Offseason work aids RB Vereen

BOSTON -- An abbreviated offseason and a battle with injuries started running back Shane Vereen's career off in a different way than he and Patriots fans expected.

Drafted 56th overall in 2011, Vereen was advertised as a speedy back with the ability to do a number of different things from the backfield, including catch the football. But the Cal product was limited to just five games, 25 total offensive snaps, and 15 carries in 2011, an experience he described as “frustrating.”

But with labor peace in 2012, Vereen has benefited from something he didn't have last year -- a full offseason to work with teammates.

“To be back with everyone else, get back to playing football, I think it’s great,” he said.

Rather than using his free time to focus in on specific areas of his game, Vereen has set out to become a better player in every way this offseason.

“Every area possible. There hasn’t been an area that I haven’t had to work. Coming in, not really playing that much, I have to work on everything,” he said.

Just 17 picks after hearing his name called in the 2011 draft, the Patriots selected another running back, Stevan Ridley, who along with Vereen is expected to compete for the carries vacated by BenJarvus Green-Ellis’ departure to Cincinnati.

The competition has already begun according to Vereen, who said, “It’s going good… There’s always going to be a competition, that’s what makes everybody better, that’s going to make our team a lot better and the more competition the better.”

Beyond Ridley, Vereen will likely compete with the versatile Danny Woodhead and veteran offseason pick-up Joseph Addai.

Despite that fact, Vereen isn’t missing the opportunity to learn from the 29-year old Addai, who comes to New England after six years in Indianapolis where he contributed in a number of ways for the Colts.

“Joe’s a real good dude. He’s been around the league for a while, so you can learn stuff from him on the field as well as off the field,” Vereen said. “We’ve just reached the starting point of everything that I’m able to learn from him. I’ve only been around him for a couple weeks now. The more I’m around him, the more I’m sure the whole running back group will learn.”

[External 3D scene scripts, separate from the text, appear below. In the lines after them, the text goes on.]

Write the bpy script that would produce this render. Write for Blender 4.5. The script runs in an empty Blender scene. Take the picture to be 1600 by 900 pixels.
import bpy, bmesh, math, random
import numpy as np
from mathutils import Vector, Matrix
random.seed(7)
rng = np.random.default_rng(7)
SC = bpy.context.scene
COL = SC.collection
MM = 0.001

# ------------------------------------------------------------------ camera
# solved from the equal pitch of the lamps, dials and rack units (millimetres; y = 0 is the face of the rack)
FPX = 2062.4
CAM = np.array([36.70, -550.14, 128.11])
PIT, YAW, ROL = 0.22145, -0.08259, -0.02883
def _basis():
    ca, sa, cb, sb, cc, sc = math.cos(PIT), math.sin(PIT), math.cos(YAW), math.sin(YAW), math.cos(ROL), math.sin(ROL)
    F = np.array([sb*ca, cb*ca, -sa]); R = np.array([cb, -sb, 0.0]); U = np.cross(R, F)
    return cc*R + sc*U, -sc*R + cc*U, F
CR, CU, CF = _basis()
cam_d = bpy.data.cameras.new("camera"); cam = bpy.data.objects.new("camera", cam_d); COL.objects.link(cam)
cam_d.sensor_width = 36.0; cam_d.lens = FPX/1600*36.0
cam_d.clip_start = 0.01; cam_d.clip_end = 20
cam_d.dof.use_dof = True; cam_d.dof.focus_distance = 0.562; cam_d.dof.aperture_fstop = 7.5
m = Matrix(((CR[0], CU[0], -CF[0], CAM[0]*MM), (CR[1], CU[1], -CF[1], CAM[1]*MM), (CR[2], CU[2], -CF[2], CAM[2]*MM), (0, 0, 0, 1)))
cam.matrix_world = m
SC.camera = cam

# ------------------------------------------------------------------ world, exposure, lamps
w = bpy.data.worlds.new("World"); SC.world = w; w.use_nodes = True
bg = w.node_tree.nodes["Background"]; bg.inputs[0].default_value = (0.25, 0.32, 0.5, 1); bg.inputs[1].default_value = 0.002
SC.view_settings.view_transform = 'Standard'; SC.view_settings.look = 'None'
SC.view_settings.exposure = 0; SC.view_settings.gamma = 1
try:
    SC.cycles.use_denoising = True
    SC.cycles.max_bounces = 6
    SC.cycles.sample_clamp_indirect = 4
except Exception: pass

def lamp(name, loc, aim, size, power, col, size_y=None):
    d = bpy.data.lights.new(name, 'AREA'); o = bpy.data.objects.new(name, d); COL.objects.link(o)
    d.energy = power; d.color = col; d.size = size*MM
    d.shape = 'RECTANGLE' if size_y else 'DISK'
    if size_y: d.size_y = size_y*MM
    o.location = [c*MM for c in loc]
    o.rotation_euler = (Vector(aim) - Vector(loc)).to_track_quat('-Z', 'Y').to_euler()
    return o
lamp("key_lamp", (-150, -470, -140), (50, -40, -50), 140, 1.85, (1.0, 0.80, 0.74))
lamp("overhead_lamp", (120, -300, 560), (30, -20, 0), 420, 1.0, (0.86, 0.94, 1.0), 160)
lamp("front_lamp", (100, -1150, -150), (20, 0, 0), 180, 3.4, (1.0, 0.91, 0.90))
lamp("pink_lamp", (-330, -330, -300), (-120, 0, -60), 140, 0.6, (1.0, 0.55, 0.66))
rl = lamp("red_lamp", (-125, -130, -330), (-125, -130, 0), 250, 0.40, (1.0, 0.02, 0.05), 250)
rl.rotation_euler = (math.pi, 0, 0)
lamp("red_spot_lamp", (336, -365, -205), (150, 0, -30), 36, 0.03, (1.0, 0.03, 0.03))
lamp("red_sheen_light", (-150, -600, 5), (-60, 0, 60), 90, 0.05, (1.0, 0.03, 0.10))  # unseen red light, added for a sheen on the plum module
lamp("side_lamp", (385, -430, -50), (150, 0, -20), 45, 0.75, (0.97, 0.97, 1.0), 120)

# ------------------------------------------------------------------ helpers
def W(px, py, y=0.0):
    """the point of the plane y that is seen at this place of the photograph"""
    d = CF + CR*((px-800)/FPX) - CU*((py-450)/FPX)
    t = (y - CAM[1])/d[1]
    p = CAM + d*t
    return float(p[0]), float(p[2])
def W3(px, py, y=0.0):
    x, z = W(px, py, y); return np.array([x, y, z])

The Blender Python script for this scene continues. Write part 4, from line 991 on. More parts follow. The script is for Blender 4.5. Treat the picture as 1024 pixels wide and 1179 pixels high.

Beyond a potential increased workload on the ground, Vereen may also become a factor as a pass-catcher in new coordinator Josh McDaniels' offense, as he has a history of production from his backs in the passing game.

Catching the football is an area he believes he can contribute, but he admits that he still has work to do.

“I think it’s a strength, but I still drop passes, so it’s obviously somewhat of a weakness as well. As much as I would like to do that, I still have to work on that a lot,” he said.